The company pointedly takes its name from the ancient Middle Eastern game quirkat, which is said to be the origin of draughts (or checkers). This moniker reveals its aim: to create Arab games that are popular with a global audience. It has just released Pro Foosball, the first Arab game for global release and, just as importantly, the first Arab game to be fully published by Sony. “We really had to fight the perception that Arab companies could only arabise or localise games,” Khasawneh says. “We had to fight the perception that if it is ‘locally made’ it is rubbish.” Sony now believes Quirkat can make global games from its base in Jordan.

Yet Khasawneh is quick to point out that marketing to a global audience doesn’t mean abandoning the things that make Quirkat Middle Eastern. They design games which portray the Arab world in a modern, non-stereotypical fashion. “No tents,” says Khasawneh “No camels!” Focus groups have led them to believe that Arab history will not interest their market; teenagers are more interested in “James Bond, but James Bond who looks like my father.”

Falafel and Quirkat’s outlooks are very different. In terms of sales and global reach, Quirkat’s model seems to be more effective, and Playstation agrees. But both companies command respect in the Middle East. In an industry rife with piracy, people are actually willing to buy their games legally. Pirates do not create illegal copies of Kasmiya’s creations, a phenomenon he likes to call “digital dignity.”
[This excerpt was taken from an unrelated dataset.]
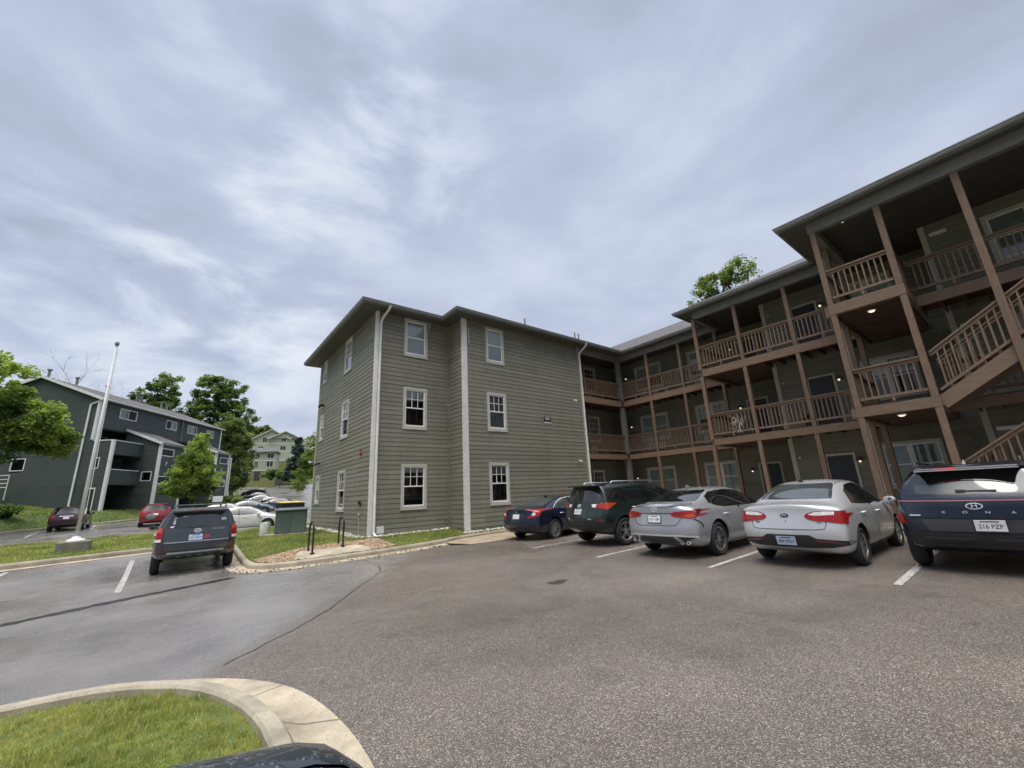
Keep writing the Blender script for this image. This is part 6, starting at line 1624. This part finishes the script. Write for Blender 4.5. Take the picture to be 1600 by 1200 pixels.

This is an exciting decade for the people making Arab computer games. While demand for new games is on the rise, the Arab world still lacks designers. “We are sick of being called pioneers,” says Quirkat’s Candide Kirk. She complains that producing and publishing a game entirely in the Arab world remains a difficult task. Since Quirkat are looking for designers in Britain and Falafel Games are looking in China, she might be right. But new companies are springing up. Nezal, based in Alexandria, has completed a “rhythm-based game,” where you play a group of Egyptian protesters who need to tap out rhythms in order to defeat the police and, eventually, Hosni Mubarak himself. They have just received $1m from Ideavelopers, an Egyptian venture capital firm, to make a new game. Kirk thinks the Saudi games industry is the one to watch. “They really think in Arabic,” she says “They would code in Arabic if they could.”

Arab videogame designers are at least getting the ear of large companies. French company Ubisoft has offices in Morocco and the Gulf, and Sony has lent crucial support to Quirkat’s games. “We used to go to conferences and they would talk about America, Europe and the far east,” says Kirk. “We would have to say, ‘What about that bit in between?’ Now it can no longer be ignored.”

These videogame developers in the Arab world feel they have a lot to contribute. Beyond simply the setting and the characters, the Arab world has a unique kind of creativity. “We are one of the best storytelling cultures in history,” Khasawneh argues. Kasmiya, too, thinks they create games in a uniquely Middle Eastern way. Western games are about “building instincts” and how quickly you can react to the events on screen, he says, but “the games in the Middle East reflect our passion. Our games reflect more the heart than action.”

The Egyptian playwright Tawfiq al-Hakim said that long ago there were only camels in the Arabian peninsula, no horses. If anyone mocked the Arabs for this, their answer was simply “give us the horse and we will ride it.” Today a generation of Arabs are saying, “give us the computer and we will play it.”